Warum die Stadt die Straße nicht zur Schulstraße erklären und so für Elterntaxis sperren könne, fragt sich Norbert Hinz, der seit 46 Jahren im Viertel wohnt. Stadtsprecher Peter van Dyk erklärt dazu, aktuell bestehe keine Möglichkeit, den Sachsenring als Schulstraße auszuweisen. „Inwiefern überhaupt Schulstraßen ein Mittel der Schulwegsicherung in Bochum sein können, soll als Verkehrsversuch ausprobiert werden“, sagt er. Der Stadt sei der Sachsenring allerdings „auch noch nicht als problematisch gemeldet geworden“.
Und Tempo- sowie Parkkontrollen? Die gebe es im Bereich der Lohackerstraße regelmäßig, sagt van Dyk. „Für den Sachsenring wird momentan geprüft, ob dort Messungen erfolgen können.“ Zu Parkverstößen habe es bei der Stadt „kaum Beschwerden“ gegeben, „daher wird von Seiten der Verkehrsüberwachung der Standort nun geprüft“, erklärt der Stadtsprecher. „Bei Bedarf werden verstärkt Kontrollen dort durchgeführt.“
Illegal entsorgter Sperrmüll auf der Straße
„Wenn Ferien sind, sagen wir immer: Was ist unsere Straße schön sauber!“, erzählen die Anwohner vom Sachsenring. Zu Schulzeiten lande viel Abfall auf Straße, Gehweg und in den Gebüschen. Es bräuchte mehr Behälter entlang der Straße, finden sie. Und illegal entsorgter Sperrmüll müsse auch schneller beseitigt werden.

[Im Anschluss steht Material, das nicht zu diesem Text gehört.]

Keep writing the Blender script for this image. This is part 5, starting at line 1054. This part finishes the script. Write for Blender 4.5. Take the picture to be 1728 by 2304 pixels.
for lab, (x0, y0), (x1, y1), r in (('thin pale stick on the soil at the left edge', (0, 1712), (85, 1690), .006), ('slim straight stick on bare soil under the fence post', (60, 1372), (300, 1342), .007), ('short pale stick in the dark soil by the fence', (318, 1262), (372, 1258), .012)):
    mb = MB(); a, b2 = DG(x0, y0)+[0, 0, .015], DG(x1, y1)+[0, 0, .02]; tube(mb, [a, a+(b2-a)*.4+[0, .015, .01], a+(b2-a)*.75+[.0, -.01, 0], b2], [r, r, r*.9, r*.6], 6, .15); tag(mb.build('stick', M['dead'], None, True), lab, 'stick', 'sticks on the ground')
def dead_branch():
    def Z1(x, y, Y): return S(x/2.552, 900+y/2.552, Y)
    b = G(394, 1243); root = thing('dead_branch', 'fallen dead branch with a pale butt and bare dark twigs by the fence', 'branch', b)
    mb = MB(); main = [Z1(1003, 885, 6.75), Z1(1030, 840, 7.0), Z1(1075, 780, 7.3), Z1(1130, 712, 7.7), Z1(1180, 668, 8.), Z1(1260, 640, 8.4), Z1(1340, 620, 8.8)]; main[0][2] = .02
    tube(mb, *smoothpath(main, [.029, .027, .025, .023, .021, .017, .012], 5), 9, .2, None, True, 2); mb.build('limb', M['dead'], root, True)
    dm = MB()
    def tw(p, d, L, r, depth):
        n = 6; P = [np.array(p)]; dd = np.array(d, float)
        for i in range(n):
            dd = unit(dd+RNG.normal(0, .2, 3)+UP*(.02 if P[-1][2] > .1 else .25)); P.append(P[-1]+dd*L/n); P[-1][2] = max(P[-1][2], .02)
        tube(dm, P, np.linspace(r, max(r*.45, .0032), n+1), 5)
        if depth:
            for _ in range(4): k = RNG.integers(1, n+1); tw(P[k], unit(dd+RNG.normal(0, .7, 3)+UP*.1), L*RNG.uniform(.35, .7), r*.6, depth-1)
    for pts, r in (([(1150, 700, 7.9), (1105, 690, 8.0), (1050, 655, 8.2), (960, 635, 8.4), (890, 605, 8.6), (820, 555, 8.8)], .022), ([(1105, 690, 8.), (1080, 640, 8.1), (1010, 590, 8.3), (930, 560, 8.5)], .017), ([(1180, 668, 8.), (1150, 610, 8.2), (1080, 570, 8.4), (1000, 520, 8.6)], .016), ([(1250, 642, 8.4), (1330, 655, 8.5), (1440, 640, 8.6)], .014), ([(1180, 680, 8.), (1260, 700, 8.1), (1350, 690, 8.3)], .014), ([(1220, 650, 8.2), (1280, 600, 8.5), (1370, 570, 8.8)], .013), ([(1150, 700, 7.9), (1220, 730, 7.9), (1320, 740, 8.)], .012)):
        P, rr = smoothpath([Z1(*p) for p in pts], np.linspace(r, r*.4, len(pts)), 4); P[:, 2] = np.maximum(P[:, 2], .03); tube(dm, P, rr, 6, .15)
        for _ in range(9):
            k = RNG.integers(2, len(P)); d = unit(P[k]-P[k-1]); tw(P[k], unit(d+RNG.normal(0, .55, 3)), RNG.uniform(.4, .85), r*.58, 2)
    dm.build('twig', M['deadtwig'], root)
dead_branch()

„„Wenn Ferien sind, sagen wir immer: Was ist unsere Straße schön sauber!““
Dazu erklärt der USB, „seitens der Stadtreinigung haben wir dort in unserer Zuständigkeit keine großen Auffälligkeiten – alles im vergleichbaren Rahmen wie auf anderen Schulwegen“. Gereinigt werde zweimal wöchentlich. Und man wisse „von Verunreinigungen und Abfallansammlungen am Sachsenring, die auffällig sind. Diese befinden sich aber alle auf Privatgrund“.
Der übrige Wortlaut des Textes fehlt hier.